== RECORDED INFORMATION ==
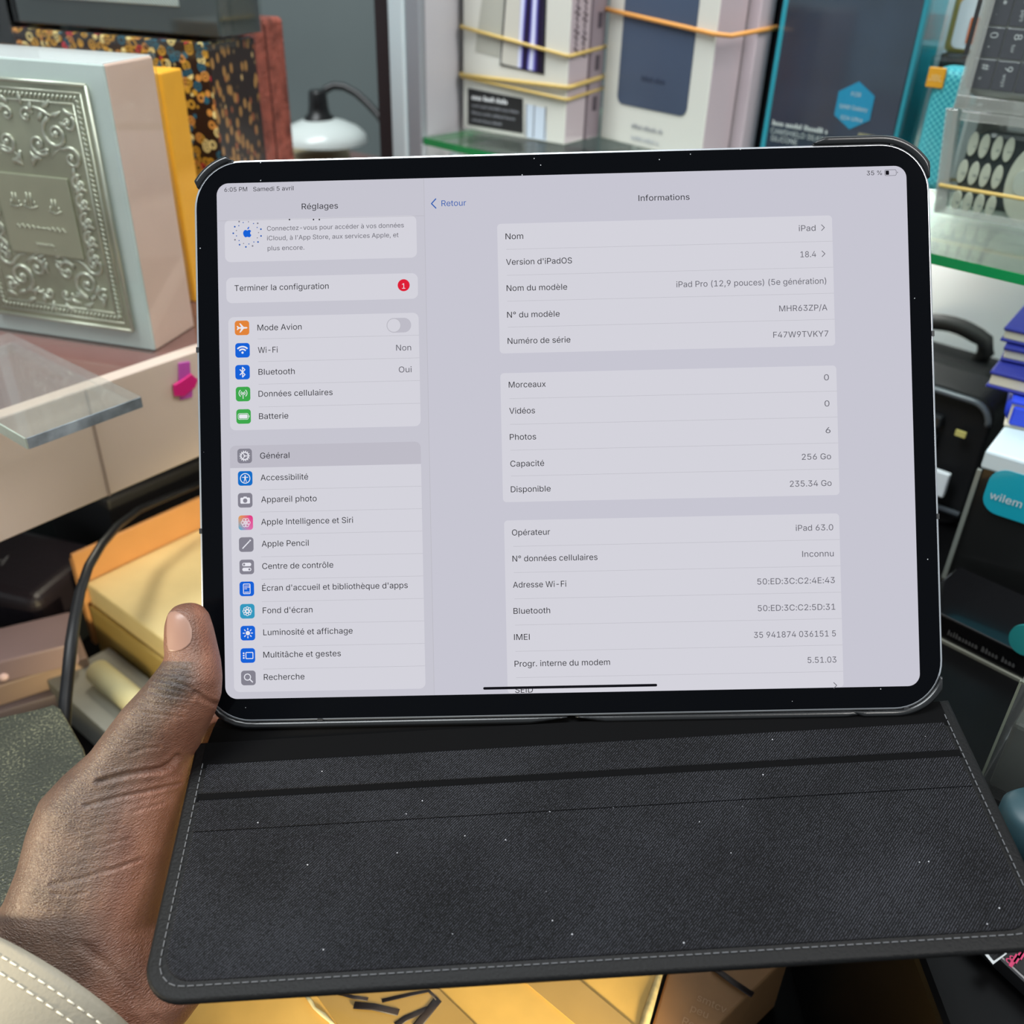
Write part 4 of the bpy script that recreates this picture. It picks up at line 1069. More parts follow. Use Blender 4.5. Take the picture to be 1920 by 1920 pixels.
for k, yy in enumerate((.008, .0185)):
    b = MB(); P_s = [(W1 + .0006, yy + .0035 * math.sin(j * 1.25 + k) * (.6 + .4 * math.cos(j * .37)), zs0 - .004 * k + .046 * j / 60) for j in range(61)]; b.tube(P_s, .00055, DMV, 6); b.build('side_text', pbx)
def band(M, pts, r, label, grp, sag=0, m=None, w_=None, dd_=None):
    """rubber band round a box: front pixel heights give z at the left and right edge"""
    (xa, za), (xb, zb) = pts
    h_ = r + .0007; loop = [(xa, -h_, za), ((xa + xb) / 2, -h_, (za + zb) / 2 - sag), (xb, -h_, zb), (w_ + h_, 0, zb), (w_ + h_, dd_, zb + .003), (w_ * .5, dd_ + h_, zb + .002), (-h_, dd_, za + .001), (-h_, 0, za)]
    bb = MB(); P = [Vector(p_) for p_ in loop] + [Vector(loop[0])]
    bb.tube(P, r, m or BAND, 6)
    return tag(bb.build('rubber_band', None, M), label, 'band', grp)
g1 = None
D1b = D1 + .022
for (ya, yb), r, lb in (((50, 104), .0013, 'tan band slanting across the handset picture on the phone box'), ((140, 163), .0016, 'upper knotted tan band round the phone box below the handset picture'), ((143, 186), .0012, 'lower tan band round the phone box just above its black label')):
    z1 = onface(F1, 867, ya)[1]; z2 = onface(F1, 1062, yb)[1]
    band(F1, ((0.0, z1), (W1, z2)), r, lb, None, .0, None, W1, D1b)
# second slim box right behind it
xb0 = F1 @ Vector((.002, D1 + .001, 0)); F1b = F1.copy(); F1b.translation = xb0
b = MB(); b.box((0, 0, 0), (W1, .018, H1 - .006), SIDEM, .001)
for k in range(4): b.box((W1 - .0002, .006, .02 + .028 * k), (W1 + .0005, .011, .030 + .028 * k), pbr('dark_mauve_text', rgb(70, 60, 70), .5))
tag(b.build('phone_box', None, F1b), 'slim mauve-grey box standing directly behind the white phone box', 'box')

# white box with the blue-grey handset back
B0 = onz(1125, 258, -.14); B1 = onz(1312, 303, -.14); xd = d2(B0, B1); W2 = math.hypot(*xd); F2 = FR((B0.x, B0.y, -.14), xd); H2 = .19
D2 = .030
wb2 = thing('phone_box', 'white box printed with a blue-grey phone back, standing mid shelf behind the tablet', 'box', F2)
b = MB(); b.box((0, 0, 0), (W2, D2, H2), BODYW, .0008); b.box((W2 - .0006, .001, .001), (W2 + .0004, D2 - .001, H2 - .001), SIDEL); b.build('carton', wb2)
t = NT('blue_grey_gradient_print'); p = t.n('BsdfPrincipled', i_Roughness=.3, i_0=(.1, .1, .1, 1)); nz = t.n('TexNoise', i_Scale=9.0, i_Detail=0.0); t.l(t.coord(), nz.inputs['Vector']); t.l(t.ramp(nz.outputs[0], [(.3, rgb(62, 73, 92)), (.7, rgb(72, 86, 108))]), p.inputs['Base Color']); t.l(p.outputs[0], t.out.inputs[0])
xl, zt = onface(F2, 1168, 60); xr, zb_ = onface(F2, 1288, 208)
b = MB(); b.prism(rrect(xl, zb_ - .004, xr, .20, .006), .0003, .0006, t.m, 0, FACE); b.build('printed_handset', wb2)
xt, zt = onface(F2, 1185, 236); put_smudge(wb2, 'label_text', xt, zt - .001, .030, .0030, pbr('mid_grey_print', rgb(150, 152, 156), .5), seed=11); put_smudge(wb2, 'label_text', xt + .001, zt - .009, .027, .0028, pbr('pale_grey_print', rgb(176, 180, 184), .5), seed=12)
put_smudge(wb2, 'label_text', (xl + xr) / 2 - .011, onface(F2, 1230, 155)[1], .022, .0036, pbr('dark_blue_print', rgb(48, 58, 78), .4), off=.0009, seed=13)
z1 = onface(F2, 1146, 18)[1]; z2 = onface(F2, 1330, 62)[1]
# slim dark box behind it
F2b = F2.copy(); F2b.translation = F2 @ Vector((.006, D2 + .001, 0))
b = MB(); b.box((0, 0, 0), (W2 + .004, .016, H2 - .01), SIDEL, .001); tag(b.build('phone_box', None, F2b), 'slim mauve box between the white printed box and the dark box', 'box')
band(F2, ((0, z1), (W2, z2)), .0016, 'tan band round the white box with the blue-grey phone back', None, 0, pbr('orange_tan_band', rgb(214, 150, 76), .5), W2 + .01, D2 + .018)
F2c = F2.copy(); F2c.translation = F2 @ Vector((.012, D2 + .019, 0))
dk = thing('phone_box', 'dark slim box with a grey printed panel left of the teal-edged case box', 'box', F2c)
b = MB(); b.box((0, 0, 0), (W2 + .004, .009, .155), BLACKG, .001); b.build('carton', dk)
b = MB(); b.box((W2 + .0038, .001, .092), (W2 + .0046, .0085, .154), pbr('grey_mauve_label', rgb(130, 122, 124), .5)); sl_ = b.build('side_label', dk)
for k, ch in enumerate(('B', '@', 'd', '6')): put_text(sl_, 'label_text', ch, 0, 0, .008, SIDEM, F=Matrix.Translation((W2 + .0050, .0012, .1 + .013 * k)) @ SIDEF)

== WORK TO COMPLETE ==
Repeat exactly and only the lines from the start of the data above through the line that holds "tag(b.build('phone_box', None, F1b), 'slim", inclusive. Pictures do not belong in the copy.

== RIGHT ANSWER ==
Write part 4 of the bpy script that recreates this picture. It picks up at line 1069. More parts follow. Use Blender 4.5. Take the picture to be 1920 by 1920 pixels.
for k, yy in enumerate((.008, .0185)):
    b = MB(); P_s = [(W1 + .0006, yy + .0035 * math.sin(j * 1.25 + k) * (.6 + .4 * math.cos(j * .37)), zs0 - .004 * k + .046 * j / 60) for j in range(61)]; b.tube(P_s, .00055, DMV, 6); b.build('side_text', pbx)
def band(M, pts, r, label, grp, sag=0, m=None, w_=None, dd_=None):
    """rubber band round a box: front pixel heights give z at the left and right edge"""
    (xa, za), (xb, zb) = pts
    h_ = r + .0007; loop = [(xa, -h_, za), ((xa + xb) / 2, -h_, (za + zb) / 2 - sag), (xb, -h_, zb), (w_ + h_, 0, zb), (w_ + h_, dd_, zb + .003), (w_ * .5, dd_ + h_, zb + .002), (-h_, dd_, za + .001), (-h_, 0, za)]
    bb = MB(); P = [Vector(p_) for p_ in loop] + [Vector(loop[0])]
    bb.tube(P, r, m or BAND, 6)
    return tag(bb.build('rubber_band', None, M), label, 'band', grp)
g1 = None
D1b = D1 + .022
for (ya, yb), r, lb in (((50, 104), .0013, 'tan band slanting across the handset picture on the phone box'), ((140, 163), .0016, 'upper knotted tan band round the phone box below the handset picture'), ((143, 186), .0012, 'lower tan band round the phone box just above its black label')):
    z1 = onface(F1, 867, ya)[1]; z2 = onface(F1, 1062, yb)[1]
    band(F1, ((0.0, z1), (W1, z2)), r, lb, None, .0, None, W1, D1b)
# second slim box right behind it
xb0 = F1 @ Vector((.002, D1 + .001, 0)); F1b = F1.copy(); F1b.translation = xb0
b = MB(); b.box((0, 0, 0), (W1, .018, H1 - .006), SIDEM, .001)
for k in range(4): b.box((W1 - .0002, .006, .02 + .028 * k), (W1 + .0005, .011, .030 + .028 * k), pbr('dark_mauve_text', rgb(70, 60, 70), .5))
tag(b.build('phone_box', None, F1b), 'slim mauve-grey box standing directly behind the white phone box', 'box')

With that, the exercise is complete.